As much as I despise the BCS and how the grand scheme of most National Titles have been clouded with some type of controversy, I must say that refusing to appear in a BCS bowl would be asinine. The Sugar Bowl(or any BCS bowl) is a great setting and opportunity for our young Dawgs to gain experience and exposure to playing in a big time national setting and preparing them for a national title game next year(which I feel will happen). We must remember that we controlled our own destiny just like everyone else that first weekend in September when the season started. A tough loss to an inferior SC team and a bludgeoning by a desperate TN team put us in this situation. Win one of those and all the talk of Conference titles, rankings, losses and being the hottest team do not exist. Instead we are a one loss team, probably the SEC champions and punching our tickets to play for the crystal football. Let's quit complaining about how the system won't work for us this year and have the patience to control the system next season.
And for the \"to be a conference champion or not to be\" in the BCS picture it is clear on the BCS website that winning your conferecne is not a caveat to playing for all the marbles. Here is an excerpt from a conference call with our own SEC commissioner Mike Slive who is also the BCS coordinator discussing this very topic:
Q:What's your feeling on the fairness aspect of teams that have conference championship games and conferences that don't have conference championship games in terms of getting into the BCS?
MIKE SLIVE: That's a good question. I've been asked that question a lot this week, and when I think back to the beginning, when the BCS was created, one of the tenets of the BCS was that each conference would have the right to determine how it determined its own champions, and so therefore we've got different ways of doing it.
You know, I'm comfortable with that. There obviously are there's different points of view, but I'm comfortable with it because I think it really reflects the uniqueness of each conference. In every part of the country it's different. For example, in our part of the world, our championship game is a huge celebration of SEC football. We sell the game out in the wintertime and it doesn't matter who's playing, and it's been very successful for us.
So I guess in the Big Ten, in the Pac-10, they've got their tradition and they don't want to have a championship game.
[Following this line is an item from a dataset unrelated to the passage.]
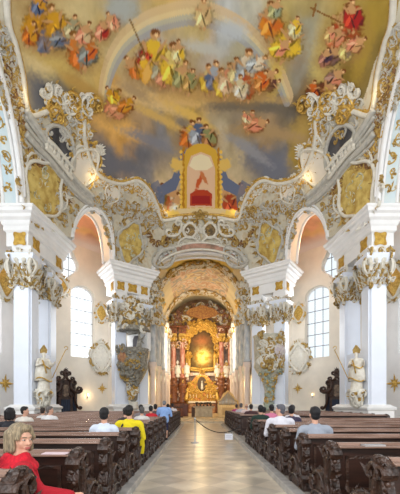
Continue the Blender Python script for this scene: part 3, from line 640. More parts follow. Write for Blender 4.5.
def pillar_pair(name, piers, ent, ang, label, seed, panels, zt=11.4, infill=None):
    O = np.array([piers[0][0], piers[0][1], 0.]); root = empty(name, O); t = lambda X: X-O
    mb = MB(); profile_loop(mb, ent, [(-.05, 9.55), (.0, 9.55), (.0, 10.25), (.06, 10.3)]); mb.xf(t).build('frieze', WHITE, root)
    mb = MB(); profile_loop(mb, ent, [(.02, 10.25), (.1, 10.32), (.1, 10.55), (.16, 10.62), (.2, 10.8), (.34, 10.9), (.38, 11.05), (.5, 11.12), (.5, 11.25), (.58, 11.33), (.58, zt+.03)]); mb.xf(t).build('cornice', WHITE, root)
    for i, (c, h, z0, z1) in enumerate([(p[:2], p[2], p[3], p[4]) for p in piers]):
        mb = MB().prism(pil(c, h, ang), 1.3, z0+.05).xf(t).build('shaft', COOL, root)
        capital(root, O, c, h, ang, z0, z1, seed+i)
        mb = MB(); profile_loop(mb, sq(c, h, ang), [(.02, z1-.03), (.02, 9.6)]); mb.xf(t).build('impost', WHITE, root)
    mb = MB(); cs = np.array([p[:2] for p in piers]); d = cs[1]-cs[0]; L = np.linalg.norm(d); d /= L; nn = np.array([d[1], -d[0]]); h = piers[0][2]
    rect = [tuple(cs[0]-d*h*1.0+nn*h*1.0), tuple(cs[1]+d*h*1.0+nn*h), tuple(cs[1]+d*h-nn*h), tuple(cs[0]-d*h-nn*h)]
    profile_loop(mb, rect, [(.3, 0), (.3, .25), (.22, .32), (.22, 1.1), (.28, 1.16), (.3, 1.26), (.14, 1.36), (.1, 1.42)]); mb.xf(t).build('pedestal', WHITE, root)
    if infill:
        mb = MB(); profile_loop(mb, rect, [(-.06, 1.3), (-.06, infill), (-.2, infill+.08)]); mb.xf(t).build('panel_wall', COOL, root)
    for (p, n, w_, h_) in panels:
        f = fmap(p, n); R = [(x*(1+.12*math.cos(4*a_+PI)), y*(1+.12*math.cos(4*a_+PI))) for x, y, a_ in ((w_/2*math.copysign(min(1, abs(1.25*math.cos(a)))**1, math.cos(a)), h_/2*math.copysign(min(1, abs(1.25*math.sin(a))), math.sin(a)), a) for a in np.linspace(0, 2*PI, 24, endpoint=False))]
        m = field_mesh(R, .05, .02); m.xf(lambda X: f(X)-O).build('gold_panel', GFIELD, root)
    return tag(root, label, 'pillar')
for s, sd in ((-1, 'left'), (1, 'right')):
    ent = [(s*8.82, 16.95), (s*8.42, 20.35), (s*9.95, 20.6), (s*9.95, 16.95)]
    if s < 0: ent = ent[::-1]
    n_in = np.array([-s*1., -.12*1, 0]); xi = lambda y: s*(8.82-.4*(y-16.95)/3.4)
    pn = [((xi(17.6), 17.6, 9.93), (-s, -.117, 0), .62, .62), ((xi(19.8), 19.8, 9.93), (-s, -.117, 0), .62, .62), ((s*9.25, 16.93, 9.93), (0, -1, 0), .62, .66)]
    pillar_pair('pillar_pair', [(s*9.18, 17.45, .47, 7.75, 9.15), (s*(9.35 if s < 0 else 9.08), 20.0, .47, 7.75, 9.15)], ent, 0, 'pair of tall white pillars joined at the top, nearest on the %s, statue in front' % sd, 11+s, pn, infill=4.3)
    e1 = np.array([-s*.81, .585]); e2 = np.array([s*.585, .81]); c0 = np.array([s*6.05, 23.45]); d0 = c0+e1*2.75
    ent2 = [tuple(c0), tuple(d0), tuple(d0+e2*1.7), tuple(c0+e2*1.7)]
    nf = (-e2[0], -e2[1], 0); A = math.atan2(e1[1], e1[0])
    pc = lambda t, z=9.93: (*(c0+e1*t), z)
    pn = [(pc(.45), nf, .55, .6), (pc(2.3), nf, .55, .6), ((*(c0+e2*.5), 9.93), (-e1[0], -e1[1], 0), .5, .6)]
    if s < 0: pn.append((pc(1.35), nf, .7, .6))
    C1 = c0+e1*.5+e2*.5; D1 = c0+e1*2.3+e2*.5
    pillar_pair('pillar_pair', [(C1[0], C1[1], .42, 7.6, 8.9), (D1[0], D1[1], .42, 7.6, 8.9)], ent2, A, 'pair of white pillars beside the choir arch on the %s, carrying the %s' % (sd, 'pulpit' if s < 0 else 'ornate gallery box'), 31+s, pn, infill=4.6)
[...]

I think that's okay. The BCS was not designed to create a monolithic structure where everybody has to do exactly the same thing to determine its champion.
Q: Are you comfortable with a non division winner getting a championship game?
MIKE SLIVE: Yeah, I think so. I think you've got a situation where we're trying to be consistent with the BCS standings as the polls and the computers put them forth, and to have an asterisk on whether or not somebody should be a division champion or a conference champion could potentially change that, particularly in leagues that don't have championship games and who don't play one another, and then you could end up with tiebreakers. You could create a lot of scenarios where if you had the requirement for a champion to be in the championship where you really would not have the full body of work of a team and then you really wouldn't have the two best teams playing for the National Championship.
By the way, I'm new to this site and love what you guys are doing here. Had to get registered and jump in the mix! Great job!